SUPPLIED MATERIAL
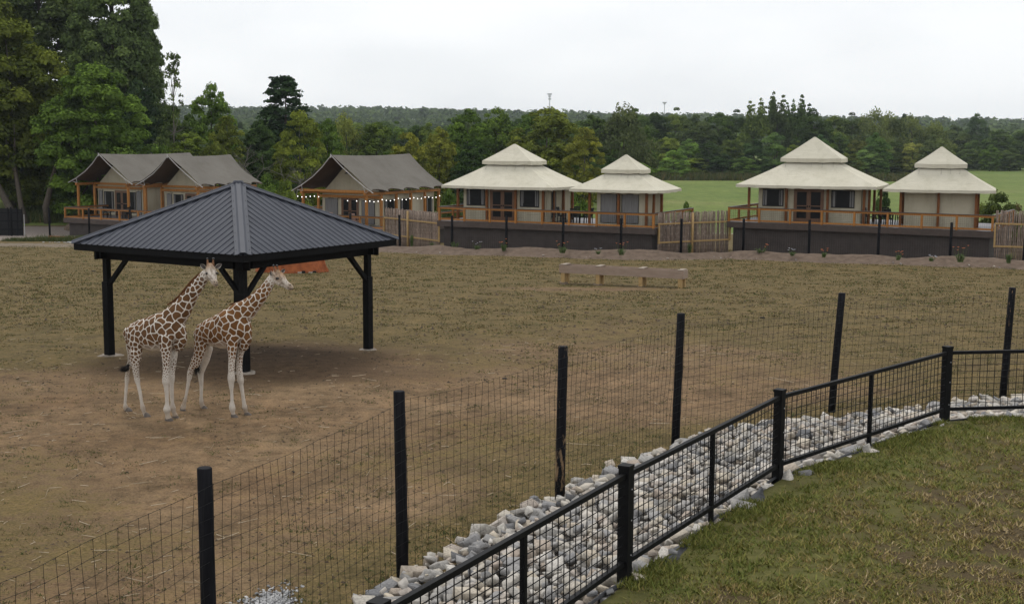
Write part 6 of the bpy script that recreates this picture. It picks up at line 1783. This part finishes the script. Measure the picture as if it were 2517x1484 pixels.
---
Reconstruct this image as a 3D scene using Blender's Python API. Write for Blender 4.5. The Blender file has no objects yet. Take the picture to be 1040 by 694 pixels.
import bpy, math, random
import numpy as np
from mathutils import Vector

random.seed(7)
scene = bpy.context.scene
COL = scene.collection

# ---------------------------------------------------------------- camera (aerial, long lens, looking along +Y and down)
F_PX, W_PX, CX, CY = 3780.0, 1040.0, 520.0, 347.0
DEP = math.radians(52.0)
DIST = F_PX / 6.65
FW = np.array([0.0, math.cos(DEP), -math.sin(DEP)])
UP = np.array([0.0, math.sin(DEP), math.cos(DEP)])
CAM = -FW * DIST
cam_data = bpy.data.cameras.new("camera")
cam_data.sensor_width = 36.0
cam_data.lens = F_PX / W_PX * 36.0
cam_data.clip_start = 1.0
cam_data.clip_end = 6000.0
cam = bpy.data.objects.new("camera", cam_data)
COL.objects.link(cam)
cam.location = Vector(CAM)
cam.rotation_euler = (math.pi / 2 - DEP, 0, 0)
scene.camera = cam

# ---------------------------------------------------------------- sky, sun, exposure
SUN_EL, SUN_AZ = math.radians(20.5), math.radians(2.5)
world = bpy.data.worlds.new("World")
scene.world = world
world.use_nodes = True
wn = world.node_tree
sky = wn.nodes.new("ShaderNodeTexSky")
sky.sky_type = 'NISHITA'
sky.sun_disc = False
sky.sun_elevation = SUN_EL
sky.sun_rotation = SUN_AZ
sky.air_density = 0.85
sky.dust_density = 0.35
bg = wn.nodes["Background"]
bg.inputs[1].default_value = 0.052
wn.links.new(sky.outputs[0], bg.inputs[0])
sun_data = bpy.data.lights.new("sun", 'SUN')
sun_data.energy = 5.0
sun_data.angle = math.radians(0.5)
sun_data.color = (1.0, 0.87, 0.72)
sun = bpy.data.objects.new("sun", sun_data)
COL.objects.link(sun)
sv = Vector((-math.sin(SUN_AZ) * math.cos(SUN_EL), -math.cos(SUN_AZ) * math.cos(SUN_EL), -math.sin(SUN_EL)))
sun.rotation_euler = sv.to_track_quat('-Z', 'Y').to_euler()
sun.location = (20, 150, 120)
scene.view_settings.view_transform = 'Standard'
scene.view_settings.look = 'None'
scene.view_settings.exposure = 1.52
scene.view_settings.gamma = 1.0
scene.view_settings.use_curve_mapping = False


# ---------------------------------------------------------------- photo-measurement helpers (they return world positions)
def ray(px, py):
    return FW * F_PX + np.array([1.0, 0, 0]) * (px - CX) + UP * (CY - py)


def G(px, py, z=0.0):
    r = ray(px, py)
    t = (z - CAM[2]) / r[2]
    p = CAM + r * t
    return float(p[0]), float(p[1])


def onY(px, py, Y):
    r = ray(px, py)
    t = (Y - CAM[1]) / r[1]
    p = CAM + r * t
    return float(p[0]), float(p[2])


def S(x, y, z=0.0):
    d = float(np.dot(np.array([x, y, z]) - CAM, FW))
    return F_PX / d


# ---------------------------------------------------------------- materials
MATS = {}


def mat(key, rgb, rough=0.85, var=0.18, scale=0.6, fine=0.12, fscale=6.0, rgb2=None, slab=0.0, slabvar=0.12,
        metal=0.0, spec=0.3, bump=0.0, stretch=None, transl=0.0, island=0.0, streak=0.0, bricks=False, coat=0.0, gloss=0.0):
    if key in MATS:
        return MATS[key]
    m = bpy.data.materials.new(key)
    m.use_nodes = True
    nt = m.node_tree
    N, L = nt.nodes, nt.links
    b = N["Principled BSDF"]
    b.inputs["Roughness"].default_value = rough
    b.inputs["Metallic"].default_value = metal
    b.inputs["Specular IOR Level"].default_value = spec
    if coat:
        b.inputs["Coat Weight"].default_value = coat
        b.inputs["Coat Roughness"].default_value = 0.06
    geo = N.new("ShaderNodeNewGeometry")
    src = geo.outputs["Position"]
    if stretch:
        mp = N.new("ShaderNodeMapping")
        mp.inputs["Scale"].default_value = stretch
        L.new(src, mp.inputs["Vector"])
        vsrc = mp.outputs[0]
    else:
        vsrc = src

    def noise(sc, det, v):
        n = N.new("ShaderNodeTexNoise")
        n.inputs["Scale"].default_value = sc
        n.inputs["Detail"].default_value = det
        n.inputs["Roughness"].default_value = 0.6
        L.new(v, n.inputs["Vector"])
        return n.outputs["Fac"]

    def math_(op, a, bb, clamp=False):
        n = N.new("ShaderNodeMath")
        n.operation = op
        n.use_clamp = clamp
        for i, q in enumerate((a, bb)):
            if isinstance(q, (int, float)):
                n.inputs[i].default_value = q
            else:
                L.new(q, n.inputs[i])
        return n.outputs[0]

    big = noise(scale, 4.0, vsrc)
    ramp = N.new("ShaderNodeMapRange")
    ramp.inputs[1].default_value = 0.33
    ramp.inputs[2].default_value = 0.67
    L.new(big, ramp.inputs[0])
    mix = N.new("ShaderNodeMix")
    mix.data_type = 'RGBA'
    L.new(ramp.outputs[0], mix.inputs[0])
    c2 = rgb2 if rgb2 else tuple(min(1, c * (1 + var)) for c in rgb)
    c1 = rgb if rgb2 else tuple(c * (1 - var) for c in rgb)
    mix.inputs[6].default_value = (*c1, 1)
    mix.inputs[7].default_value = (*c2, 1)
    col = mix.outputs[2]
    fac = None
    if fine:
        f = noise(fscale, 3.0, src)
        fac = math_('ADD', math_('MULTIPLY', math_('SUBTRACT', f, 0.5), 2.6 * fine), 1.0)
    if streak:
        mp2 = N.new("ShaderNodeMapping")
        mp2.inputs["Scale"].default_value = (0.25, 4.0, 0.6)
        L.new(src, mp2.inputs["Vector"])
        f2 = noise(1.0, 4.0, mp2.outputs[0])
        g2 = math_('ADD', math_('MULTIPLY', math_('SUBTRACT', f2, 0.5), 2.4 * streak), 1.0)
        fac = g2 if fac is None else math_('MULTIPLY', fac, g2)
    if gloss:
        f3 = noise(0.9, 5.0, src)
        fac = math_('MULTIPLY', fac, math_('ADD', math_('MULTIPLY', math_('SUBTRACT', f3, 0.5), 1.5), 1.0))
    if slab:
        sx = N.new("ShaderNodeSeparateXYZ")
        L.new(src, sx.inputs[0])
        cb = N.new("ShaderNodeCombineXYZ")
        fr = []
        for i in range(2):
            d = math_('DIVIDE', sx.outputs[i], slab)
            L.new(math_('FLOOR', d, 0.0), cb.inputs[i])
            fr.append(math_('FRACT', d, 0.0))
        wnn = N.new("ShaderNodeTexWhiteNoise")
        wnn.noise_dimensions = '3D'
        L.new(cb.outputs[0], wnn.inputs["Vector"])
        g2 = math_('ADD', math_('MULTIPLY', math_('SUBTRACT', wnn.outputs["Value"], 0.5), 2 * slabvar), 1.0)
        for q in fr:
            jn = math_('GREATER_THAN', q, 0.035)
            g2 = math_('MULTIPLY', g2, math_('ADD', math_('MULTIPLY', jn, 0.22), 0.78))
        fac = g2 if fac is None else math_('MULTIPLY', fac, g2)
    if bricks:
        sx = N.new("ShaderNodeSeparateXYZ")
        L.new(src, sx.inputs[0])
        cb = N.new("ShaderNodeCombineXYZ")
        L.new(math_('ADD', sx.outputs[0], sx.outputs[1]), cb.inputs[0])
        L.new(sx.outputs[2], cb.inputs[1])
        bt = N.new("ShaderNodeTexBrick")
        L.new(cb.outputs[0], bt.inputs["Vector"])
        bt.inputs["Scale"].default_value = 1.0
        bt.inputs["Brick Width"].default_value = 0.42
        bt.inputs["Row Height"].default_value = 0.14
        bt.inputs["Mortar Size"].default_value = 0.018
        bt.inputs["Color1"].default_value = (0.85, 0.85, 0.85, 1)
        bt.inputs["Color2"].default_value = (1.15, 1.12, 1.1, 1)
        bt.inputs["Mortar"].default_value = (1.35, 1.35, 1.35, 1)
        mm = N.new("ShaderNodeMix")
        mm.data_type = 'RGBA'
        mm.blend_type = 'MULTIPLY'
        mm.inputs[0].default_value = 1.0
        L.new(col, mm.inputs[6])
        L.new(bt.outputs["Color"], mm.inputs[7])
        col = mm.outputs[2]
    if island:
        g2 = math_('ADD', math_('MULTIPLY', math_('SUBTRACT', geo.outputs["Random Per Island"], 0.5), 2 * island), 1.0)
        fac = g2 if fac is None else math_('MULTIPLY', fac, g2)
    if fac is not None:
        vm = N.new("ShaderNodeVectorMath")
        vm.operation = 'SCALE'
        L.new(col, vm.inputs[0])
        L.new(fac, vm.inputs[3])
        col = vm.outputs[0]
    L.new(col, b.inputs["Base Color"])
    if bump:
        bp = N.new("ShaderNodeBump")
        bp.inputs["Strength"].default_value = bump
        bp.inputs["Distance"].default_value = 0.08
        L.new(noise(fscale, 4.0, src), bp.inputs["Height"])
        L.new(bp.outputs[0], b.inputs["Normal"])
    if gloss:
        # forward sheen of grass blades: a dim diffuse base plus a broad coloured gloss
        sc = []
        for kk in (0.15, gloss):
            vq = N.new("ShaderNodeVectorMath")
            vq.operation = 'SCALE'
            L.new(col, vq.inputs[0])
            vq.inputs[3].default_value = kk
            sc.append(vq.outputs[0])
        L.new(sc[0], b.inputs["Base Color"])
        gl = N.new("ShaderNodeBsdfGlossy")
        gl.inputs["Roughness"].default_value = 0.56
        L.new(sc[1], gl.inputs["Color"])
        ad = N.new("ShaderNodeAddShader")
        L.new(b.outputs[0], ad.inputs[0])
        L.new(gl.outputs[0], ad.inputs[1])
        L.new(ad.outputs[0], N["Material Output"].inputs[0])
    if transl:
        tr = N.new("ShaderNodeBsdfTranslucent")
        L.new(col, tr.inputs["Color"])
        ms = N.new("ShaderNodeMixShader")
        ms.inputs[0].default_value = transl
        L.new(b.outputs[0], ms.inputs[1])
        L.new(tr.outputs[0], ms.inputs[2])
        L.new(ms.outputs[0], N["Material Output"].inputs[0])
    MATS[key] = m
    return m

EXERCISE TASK
Extract the span of lines that starts with the line containing "Reconstruct this image" and ends with the line containing "COL = scene.collection". Keep it exact and add nothing.

ANSWER TO THIS EXERCISE
Reconstruct this image as a 3D scene using Blender's Python API. Write for Blender 4.5. The Blender file has no objects yet. Take the picture to be 1040 by 694 pixels.
import bpy, math, random
import numpy as np
from mathutils import Vector

random.seed(7)
scene = bpy.context.scene
COL = scene.collection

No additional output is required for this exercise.